■ **WRITTEN INSTRUCTION**
Pull out each line of the data that includes the word "from".
==================================================
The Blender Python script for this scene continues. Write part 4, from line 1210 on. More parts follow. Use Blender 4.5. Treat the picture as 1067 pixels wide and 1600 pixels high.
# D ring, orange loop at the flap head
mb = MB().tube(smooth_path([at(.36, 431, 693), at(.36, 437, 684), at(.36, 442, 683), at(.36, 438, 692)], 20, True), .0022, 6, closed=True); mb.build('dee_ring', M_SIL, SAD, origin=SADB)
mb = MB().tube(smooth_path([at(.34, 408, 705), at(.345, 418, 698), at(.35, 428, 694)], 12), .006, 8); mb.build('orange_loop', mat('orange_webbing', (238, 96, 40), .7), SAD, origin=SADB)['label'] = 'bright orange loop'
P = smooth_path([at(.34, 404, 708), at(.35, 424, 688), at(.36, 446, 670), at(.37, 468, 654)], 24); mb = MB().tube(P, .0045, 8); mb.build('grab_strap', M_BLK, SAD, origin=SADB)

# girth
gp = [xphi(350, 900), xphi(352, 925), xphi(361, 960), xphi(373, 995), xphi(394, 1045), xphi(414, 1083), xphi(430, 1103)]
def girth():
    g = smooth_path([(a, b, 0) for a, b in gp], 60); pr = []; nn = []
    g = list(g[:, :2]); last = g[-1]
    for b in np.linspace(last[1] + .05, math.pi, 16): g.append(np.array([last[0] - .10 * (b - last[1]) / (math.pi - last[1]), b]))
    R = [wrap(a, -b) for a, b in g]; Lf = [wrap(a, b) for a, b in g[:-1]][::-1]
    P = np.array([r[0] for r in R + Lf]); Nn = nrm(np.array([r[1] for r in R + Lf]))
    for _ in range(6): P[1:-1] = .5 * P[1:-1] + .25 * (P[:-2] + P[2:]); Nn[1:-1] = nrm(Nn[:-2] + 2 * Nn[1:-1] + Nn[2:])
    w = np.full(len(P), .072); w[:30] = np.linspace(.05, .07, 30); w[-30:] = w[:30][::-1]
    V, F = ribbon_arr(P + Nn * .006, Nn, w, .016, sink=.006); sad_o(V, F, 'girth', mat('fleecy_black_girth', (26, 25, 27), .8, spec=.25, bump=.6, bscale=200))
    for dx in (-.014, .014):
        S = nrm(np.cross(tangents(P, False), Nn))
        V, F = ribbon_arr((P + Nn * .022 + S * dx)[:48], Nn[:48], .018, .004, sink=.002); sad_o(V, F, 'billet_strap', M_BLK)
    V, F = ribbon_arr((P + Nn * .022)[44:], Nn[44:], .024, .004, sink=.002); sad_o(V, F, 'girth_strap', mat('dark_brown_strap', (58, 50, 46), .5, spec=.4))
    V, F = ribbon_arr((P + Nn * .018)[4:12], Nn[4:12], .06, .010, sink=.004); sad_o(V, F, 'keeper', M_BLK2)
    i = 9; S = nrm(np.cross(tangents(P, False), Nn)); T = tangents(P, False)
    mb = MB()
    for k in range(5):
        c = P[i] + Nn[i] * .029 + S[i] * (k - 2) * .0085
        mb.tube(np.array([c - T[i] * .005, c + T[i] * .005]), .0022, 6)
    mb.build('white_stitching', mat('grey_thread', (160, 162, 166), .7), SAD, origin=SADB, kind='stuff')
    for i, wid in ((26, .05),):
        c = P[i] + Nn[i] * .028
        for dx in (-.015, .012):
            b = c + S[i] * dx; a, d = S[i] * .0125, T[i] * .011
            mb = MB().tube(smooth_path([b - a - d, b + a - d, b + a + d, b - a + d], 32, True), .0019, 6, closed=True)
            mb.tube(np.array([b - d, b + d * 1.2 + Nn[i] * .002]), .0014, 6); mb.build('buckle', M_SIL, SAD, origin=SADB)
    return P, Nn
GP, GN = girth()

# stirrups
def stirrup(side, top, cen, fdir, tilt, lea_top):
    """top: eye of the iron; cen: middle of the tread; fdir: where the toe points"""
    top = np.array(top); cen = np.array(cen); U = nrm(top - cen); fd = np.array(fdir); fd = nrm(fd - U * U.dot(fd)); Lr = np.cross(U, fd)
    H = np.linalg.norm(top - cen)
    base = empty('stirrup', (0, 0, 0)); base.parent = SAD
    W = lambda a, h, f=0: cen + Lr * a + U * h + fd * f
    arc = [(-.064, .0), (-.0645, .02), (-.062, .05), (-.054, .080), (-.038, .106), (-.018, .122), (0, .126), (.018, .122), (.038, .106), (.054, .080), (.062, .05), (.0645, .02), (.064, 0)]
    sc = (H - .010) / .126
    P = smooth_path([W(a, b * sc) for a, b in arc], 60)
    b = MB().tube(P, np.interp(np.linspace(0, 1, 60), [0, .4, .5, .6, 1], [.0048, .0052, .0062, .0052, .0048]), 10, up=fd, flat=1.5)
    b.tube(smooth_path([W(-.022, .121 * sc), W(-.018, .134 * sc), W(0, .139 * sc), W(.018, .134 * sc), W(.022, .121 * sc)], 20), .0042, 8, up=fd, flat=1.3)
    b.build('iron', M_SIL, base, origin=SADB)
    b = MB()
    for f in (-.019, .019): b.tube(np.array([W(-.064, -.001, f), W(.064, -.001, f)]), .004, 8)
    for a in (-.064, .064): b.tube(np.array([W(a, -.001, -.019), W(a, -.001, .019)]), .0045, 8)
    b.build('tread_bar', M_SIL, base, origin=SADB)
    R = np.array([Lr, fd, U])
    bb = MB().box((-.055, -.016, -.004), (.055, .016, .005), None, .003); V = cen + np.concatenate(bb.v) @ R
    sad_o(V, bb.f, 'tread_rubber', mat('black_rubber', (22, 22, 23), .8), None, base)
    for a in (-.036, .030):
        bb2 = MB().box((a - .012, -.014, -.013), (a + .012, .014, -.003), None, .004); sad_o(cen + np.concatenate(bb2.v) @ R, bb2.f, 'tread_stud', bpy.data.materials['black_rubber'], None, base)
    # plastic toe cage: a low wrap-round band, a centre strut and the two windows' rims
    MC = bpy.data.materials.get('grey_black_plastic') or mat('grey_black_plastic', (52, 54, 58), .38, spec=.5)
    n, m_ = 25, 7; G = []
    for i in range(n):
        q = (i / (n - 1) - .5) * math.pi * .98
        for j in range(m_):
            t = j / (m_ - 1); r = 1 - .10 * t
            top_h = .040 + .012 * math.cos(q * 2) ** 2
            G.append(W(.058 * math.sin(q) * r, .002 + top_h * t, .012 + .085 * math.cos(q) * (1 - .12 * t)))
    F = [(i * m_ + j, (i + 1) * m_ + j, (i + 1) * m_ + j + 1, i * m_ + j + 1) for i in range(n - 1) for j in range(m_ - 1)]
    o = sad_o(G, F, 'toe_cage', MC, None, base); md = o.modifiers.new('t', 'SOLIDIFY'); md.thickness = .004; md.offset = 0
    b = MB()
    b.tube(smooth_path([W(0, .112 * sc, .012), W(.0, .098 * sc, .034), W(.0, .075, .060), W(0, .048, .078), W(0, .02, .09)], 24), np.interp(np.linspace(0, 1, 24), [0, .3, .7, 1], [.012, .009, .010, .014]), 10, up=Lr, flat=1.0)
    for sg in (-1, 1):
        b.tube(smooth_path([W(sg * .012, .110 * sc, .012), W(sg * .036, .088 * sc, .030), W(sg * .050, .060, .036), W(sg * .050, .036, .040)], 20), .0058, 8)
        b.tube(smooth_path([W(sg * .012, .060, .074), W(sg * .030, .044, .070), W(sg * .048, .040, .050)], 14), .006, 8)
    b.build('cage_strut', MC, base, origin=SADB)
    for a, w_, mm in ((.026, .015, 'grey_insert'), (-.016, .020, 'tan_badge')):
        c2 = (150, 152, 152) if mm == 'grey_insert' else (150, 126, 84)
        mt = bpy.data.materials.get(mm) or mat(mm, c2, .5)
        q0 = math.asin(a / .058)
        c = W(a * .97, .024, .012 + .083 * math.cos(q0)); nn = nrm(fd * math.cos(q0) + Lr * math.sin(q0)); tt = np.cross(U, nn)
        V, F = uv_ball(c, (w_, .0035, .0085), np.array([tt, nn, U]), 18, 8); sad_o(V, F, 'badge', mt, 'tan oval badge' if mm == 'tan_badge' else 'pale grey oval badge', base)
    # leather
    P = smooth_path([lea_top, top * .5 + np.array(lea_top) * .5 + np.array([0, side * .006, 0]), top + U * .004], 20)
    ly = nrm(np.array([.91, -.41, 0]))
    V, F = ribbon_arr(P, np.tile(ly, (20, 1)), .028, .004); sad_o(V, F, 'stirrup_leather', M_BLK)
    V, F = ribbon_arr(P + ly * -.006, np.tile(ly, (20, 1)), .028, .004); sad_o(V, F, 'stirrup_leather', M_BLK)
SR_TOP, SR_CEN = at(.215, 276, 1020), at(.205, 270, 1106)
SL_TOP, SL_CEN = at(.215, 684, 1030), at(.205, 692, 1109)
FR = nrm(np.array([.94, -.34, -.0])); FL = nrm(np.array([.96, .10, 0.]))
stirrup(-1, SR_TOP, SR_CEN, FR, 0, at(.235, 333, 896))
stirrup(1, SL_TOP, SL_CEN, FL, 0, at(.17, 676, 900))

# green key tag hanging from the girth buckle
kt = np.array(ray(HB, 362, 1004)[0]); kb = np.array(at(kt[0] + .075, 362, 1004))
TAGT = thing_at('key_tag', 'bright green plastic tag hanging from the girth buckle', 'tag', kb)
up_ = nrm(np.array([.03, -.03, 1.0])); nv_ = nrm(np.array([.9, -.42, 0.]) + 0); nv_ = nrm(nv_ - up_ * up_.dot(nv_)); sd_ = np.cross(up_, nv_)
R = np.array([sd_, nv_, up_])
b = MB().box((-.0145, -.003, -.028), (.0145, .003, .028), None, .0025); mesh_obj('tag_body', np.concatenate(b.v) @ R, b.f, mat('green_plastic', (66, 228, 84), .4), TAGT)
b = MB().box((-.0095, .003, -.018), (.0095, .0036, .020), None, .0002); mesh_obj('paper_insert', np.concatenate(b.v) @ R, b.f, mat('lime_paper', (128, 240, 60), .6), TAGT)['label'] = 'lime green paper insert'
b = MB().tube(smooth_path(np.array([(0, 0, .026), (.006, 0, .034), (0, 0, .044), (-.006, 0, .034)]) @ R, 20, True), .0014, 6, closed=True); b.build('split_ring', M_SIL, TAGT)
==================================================
■ **FINAL RESULT**
The Blender Python script for this scene continues. Write part 4, from line 1210 on. More parts follow. Use Blender 4.5. Treat the picture as 1067 pixels wide and 1600 pixels high.
# green key tag hanging from the girth buckle
TAGT = thing_at('key_tag', 'bright green plastic tag hanging from the girth buckle', 'tag', kb)